If your rectangles are going to be sparse (mostly not intersecting) then it might be worth a look at recursive dimensional clustering. Otherwise a quad-tree seems to be the way to go (as has been mentioned by other posters.

This is a common problem in collision detection in computer games, so there is no shortage of resources suggesting ways to solve it.

Here is a nice blog post summarizing RCD.

Here is a Dr.Dobbs article summarizing various collision detection algorithms, which would be suitable.

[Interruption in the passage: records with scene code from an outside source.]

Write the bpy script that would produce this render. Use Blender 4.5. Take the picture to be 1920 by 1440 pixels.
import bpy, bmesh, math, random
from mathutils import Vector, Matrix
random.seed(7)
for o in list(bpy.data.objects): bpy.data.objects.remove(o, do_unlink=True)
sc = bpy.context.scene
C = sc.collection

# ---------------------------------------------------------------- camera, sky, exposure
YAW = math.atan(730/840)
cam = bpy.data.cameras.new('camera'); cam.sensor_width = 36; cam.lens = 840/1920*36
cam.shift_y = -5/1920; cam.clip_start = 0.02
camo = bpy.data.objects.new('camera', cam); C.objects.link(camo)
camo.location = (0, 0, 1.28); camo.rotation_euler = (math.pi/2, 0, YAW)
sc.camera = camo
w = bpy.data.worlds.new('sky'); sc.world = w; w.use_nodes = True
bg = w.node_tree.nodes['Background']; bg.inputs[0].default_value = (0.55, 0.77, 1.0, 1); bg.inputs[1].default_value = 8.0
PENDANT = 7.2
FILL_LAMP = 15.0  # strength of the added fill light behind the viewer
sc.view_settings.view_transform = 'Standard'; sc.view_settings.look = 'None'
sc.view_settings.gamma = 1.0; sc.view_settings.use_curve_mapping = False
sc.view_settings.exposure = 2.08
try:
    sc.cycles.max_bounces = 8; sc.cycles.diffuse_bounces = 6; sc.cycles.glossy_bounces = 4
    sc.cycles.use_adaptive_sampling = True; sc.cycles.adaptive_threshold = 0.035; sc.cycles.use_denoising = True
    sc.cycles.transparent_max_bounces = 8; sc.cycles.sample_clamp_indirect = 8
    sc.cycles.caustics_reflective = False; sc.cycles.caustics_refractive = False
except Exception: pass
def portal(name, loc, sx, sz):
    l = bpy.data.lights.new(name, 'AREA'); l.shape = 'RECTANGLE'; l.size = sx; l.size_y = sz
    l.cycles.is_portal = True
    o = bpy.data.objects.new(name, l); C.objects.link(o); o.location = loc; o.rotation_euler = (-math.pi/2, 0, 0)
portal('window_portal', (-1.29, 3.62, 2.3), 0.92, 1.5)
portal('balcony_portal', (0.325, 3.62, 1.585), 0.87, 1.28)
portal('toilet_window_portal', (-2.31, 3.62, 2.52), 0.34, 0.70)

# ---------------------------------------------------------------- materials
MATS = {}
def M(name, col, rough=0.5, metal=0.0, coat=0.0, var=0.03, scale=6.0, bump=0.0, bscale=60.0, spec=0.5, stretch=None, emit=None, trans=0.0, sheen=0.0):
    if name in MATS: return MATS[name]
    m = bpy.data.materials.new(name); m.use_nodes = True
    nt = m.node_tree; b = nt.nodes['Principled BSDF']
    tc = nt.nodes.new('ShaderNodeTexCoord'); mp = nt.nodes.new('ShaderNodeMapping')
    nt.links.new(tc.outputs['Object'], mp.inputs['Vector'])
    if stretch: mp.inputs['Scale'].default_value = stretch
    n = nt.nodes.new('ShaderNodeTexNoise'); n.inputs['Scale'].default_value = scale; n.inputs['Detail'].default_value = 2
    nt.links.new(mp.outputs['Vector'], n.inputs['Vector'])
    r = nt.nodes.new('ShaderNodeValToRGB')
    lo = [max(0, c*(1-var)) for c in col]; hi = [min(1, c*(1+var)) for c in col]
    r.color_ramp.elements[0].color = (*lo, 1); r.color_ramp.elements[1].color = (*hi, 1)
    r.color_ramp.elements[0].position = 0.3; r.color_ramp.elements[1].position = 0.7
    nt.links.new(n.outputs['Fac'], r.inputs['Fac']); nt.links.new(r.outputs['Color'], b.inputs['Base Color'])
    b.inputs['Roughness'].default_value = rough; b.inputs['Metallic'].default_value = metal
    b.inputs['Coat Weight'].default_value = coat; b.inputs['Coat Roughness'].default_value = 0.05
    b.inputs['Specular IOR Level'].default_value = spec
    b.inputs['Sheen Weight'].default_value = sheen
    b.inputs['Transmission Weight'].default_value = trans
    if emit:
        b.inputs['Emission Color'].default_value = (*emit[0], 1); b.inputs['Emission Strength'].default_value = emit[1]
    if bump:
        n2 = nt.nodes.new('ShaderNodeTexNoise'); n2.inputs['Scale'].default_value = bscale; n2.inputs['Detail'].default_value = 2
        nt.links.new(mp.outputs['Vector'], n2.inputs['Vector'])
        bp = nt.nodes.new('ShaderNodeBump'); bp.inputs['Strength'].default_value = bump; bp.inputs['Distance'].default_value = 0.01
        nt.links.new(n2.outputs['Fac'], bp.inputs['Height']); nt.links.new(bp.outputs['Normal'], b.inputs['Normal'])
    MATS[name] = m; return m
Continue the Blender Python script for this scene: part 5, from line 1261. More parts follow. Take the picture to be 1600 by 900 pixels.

You can find the overlap on the x and on the y axis and multiply those.

int LineOverlap(int line1a, line1b, line2a, line2b) 
{
  // assume line1a <= line1b and line2a <= line2b
  if (line1a < line2a) 
  {
    if (line1b > line2b)
      return line2b-line2a;
    else if (line1b > line2a)
      return line1b-line2a;
    else 
      return 0;
  }
  else if (line2a < line1b)
    return line2b-line1a;
  else 
    return 0;
}


int RectangleOverlap(Rect rectA, rectB) 
{
  return LineOverlap(rectA.x1, rectA.x2, rectB.x1, rectB.x2) *
    LineOverlap(rectA.y1, rectA.y2, rectB.y1, rectB.y2);
}

This type of collision detection is often called AABB (Axis Aligned Bounding Boxes), that's a good starting point for a google search.